11. In DANAMMA @ SUMAN SURPUR vs. AMAR , wherein the Supreme Court considered the scope of amended provision of Section 6 of the Hindu Succession Act, vide (Act 39 of 2005) including the authoritative pronouncement case law in PRAKASHs case, (1 supra), but the said judgments are not relevant for the purpose of deciding this case as lower appellate Court granted relief to parties under Section 8 of Hindu Succession Act holding that suit property as self acquired property and the plea of appellants is also that suit schedule property is self-acquired property. The contention of appellants is that the father of parties died before Central Act 39/2005 came into force, as such the same is not applicable to present case and also need not be gone into as relief is granted under Section 8 of the Act.

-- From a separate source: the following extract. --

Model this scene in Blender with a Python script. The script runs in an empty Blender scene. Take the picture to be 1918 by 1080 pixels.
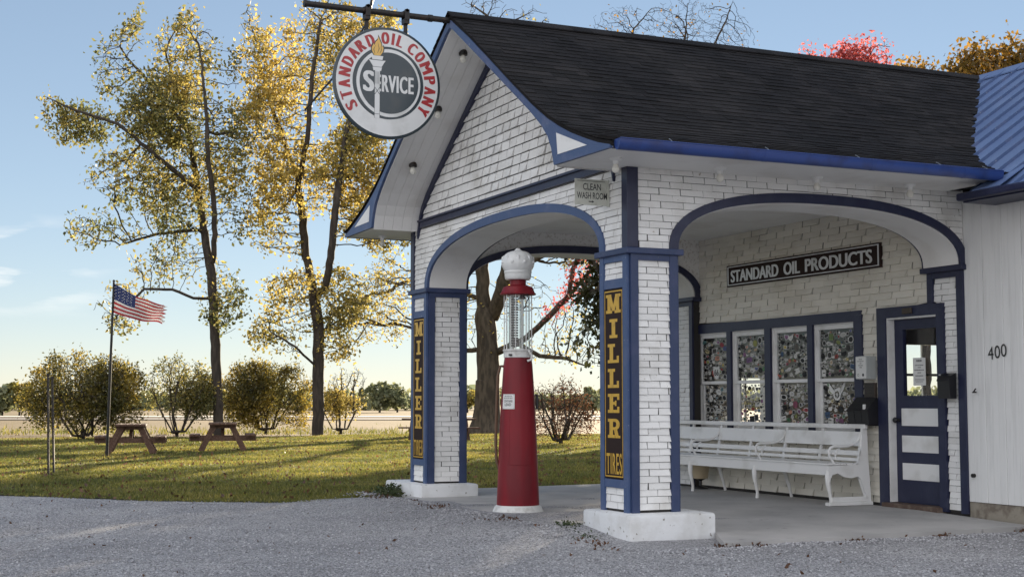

12. The other contentions of the appellants counsel that the burden of disproving the Will dated 15-5-1999 was on the plaintiffs, was correctly answered by both the Court below.
The burden lies on the defendants in view Section 67 of the Evidence Act and there is a special procedure prescribed for proof of execution of a Will under Section 68 of the Evidence Act, and in such view of the matter, the burden is on the defendants to prove the execution of Will. The applicability of the Act 39 of 2005 is also not required to be gone into, as no relief is granted on that basis. The reasoning adopted by the lower appellate Court is based on acceptable evidence and cogent reasons are assigned for coming to such conclusion.
13. In the circumstances, no question of law, muchless substantial question of law is involved in this second appeal and it is accordingly dismissed, at the admission stage itself. Miscellaneous petitions, if any, pending shall stand closed. No order as to costs.
____________________________ A.RAJASHEKER REDDY, J Dated:16-04-2018.